Prof Arismunandar, mantan rektor UNM, yang kebetulan dua putranya kuliah
di Surabaya bertanya apakah Surabaya cukup aman dan terkendali? Apakah putranya harus pulang ke Makasar dulu?
WA dan sms yang masuk
ke HP saya juga banyak yang memuat kutukan terhadap pengemboman itu. Kutukan yang menurut saya wajar dan bahkan
penting untuk menunjukkan ketidaksetujuan dengan tindakan itu. Kutukan datang dari perorangan maupun
berbagai organisasi. Cara mengungkapkan
kutukan juga bermacam-macam. Ada juga
yang disertai do’a bagi korban dan penguatan bagi keluarga yang ditinggalkan.
Merenungkan peristiwa
yang saya sulit memahami, saya berpikir pengutukan memang perlu bahkan penting,
tetapi rasanya tidak cukup. Perlu ada
kajian mendalam mengapa peristiwa itu terjadi.

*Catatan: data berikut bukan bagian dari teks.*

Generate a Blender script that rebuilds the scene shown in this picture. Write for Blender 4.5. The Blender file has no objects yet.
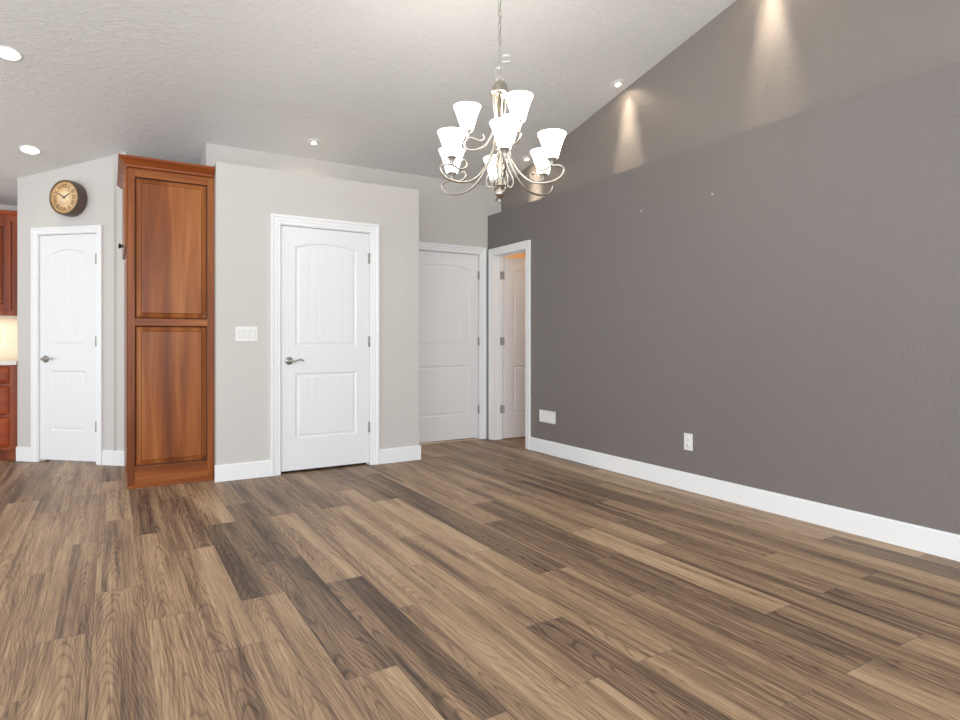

Bahkan jika betul terjadi perubahan pola, mengapa terjadi perubahan pola
dan kemana arahnya. Apalagi sekarang
melibatkan anak kecil yang logikanya belum dapat memahami apa yang dilakukan
dan apa konkuensinya. Saya tidak
memiliki keahlian di bidang itu, sehingga berharap ada teman atau lembaga yang
melakukan kajian secara mendalam.
Berdasarkan kajian
seperti itu dapat dirancang upaya agar peristiswa semacam itu tidak
terulang. Ibaratnya kajian tersebut
dapat menemukan sumber masalah yag menyebabkan peristiwa tersebut apa,
bagaimana kaitan dengan faktor-faktor lain.
Jika menggunakan cara berpikir ala Six Hats-nya De Bono, semua warna
topi dikaji sehingga kita dapat menemukan solusi yang efektif. Semoga.